Surveyor reflects on 30-year career in elected office
NEBRASKA CITY – Dave Schmitz accepts the state statutes that have placed thousands of land records in his safekeeping over the past 30 years and fondly admits to vexatious surveying jobs around one of Nebraska’s oldest settlements at Kearney Hill and among its every changing flood plains where government markers are deeply buried, but despite all the troubles surveying can pose it’s the job of zoning administrator that has taken the greatest toll on the 72-year-old man.

Schmitz: “So there’s a lot of record keeping in this job. The actual county surveyor job, if you’re a licensed surveyor, once you understand what the statute requires, it’s actually relatively simple.”
… We always have a lot of problems at Kearney Hill when we survey up there. The intersection control that’s … the surveyors before me they put in center intersection control. Most cities and villages don’t do that, but here that is how they did it, so I’ve had to replace them and keep them over the years.”
Schmitz suspects that global positioning devices will take a more prominent role in establishing Otoe County’s property lines once his three-decades as county surveyor conclude this spring, but he is convinced in the superior accuracy of the trusty total station instruments that have served him for his 53-year career.
Schmitz said Otoe County commissioners are comfortable with the elected county surveyor also having the role of county zoning administrator. Because of the dual role, he has not taken large subdivision jobs because it would also be his job to review the work and make recommendations to the county board.
Overall, he says he has had a good experience in the role of zoning administrator, but then came proposals for wind farms.

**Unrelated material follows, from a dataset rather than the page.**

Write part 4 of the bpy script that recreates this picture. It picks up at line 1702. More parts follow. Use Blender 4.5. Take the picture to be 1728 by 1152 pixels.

Schmitz had worked with the county to revive its comprehensive development plan in the 1990s and again in the early 2000s. Wind regulations contemplated turbines that would be 300 feet tall, but plans in 2020 were calling for windmills that were 650 feet tall from the top of the blade.
Schmitz: “It was pretty good until the wind turbines came in. The wind turbines was very tough on me personally.”
Schmitz: “Actually right now a commercial wind turbine system can not go in Otoe County by the regulations that the commissioners approved.”
Schmitz said it is the zoning administrator’s job to implement the regulations adopted by the county, so he has been pro active in the county’s energy element plan. However, he said, he hasn’t been able to get anything through that the landowners and the taxpayers are happy with.
Schmitz thinks solar farms are more acceptable than a 650’ tall wind turbine, but county commissioners tightened the noose on commercial solar, as well.

He said there have also been problems over dog kennels, especially if they are established without the proper permits. Schmitz said he was also criticized for sticking to the regulations over a proposal for a 500,000 chicken facility.
Like windmills, the county regulations say you have to be a mile for any residence.
Schmitz: “I got raked over the coals by a couple of commissioners on the chicken farm thing. I said I never told them that they couldn’t come in, but they would have to meet our setbacks, sizes and how many neighbors they had. They didn’t do the work. They went down to Humboldt.”
Schmitz: “I was blamed for that project, but I never stopped them. They just didn’t like what they heard.”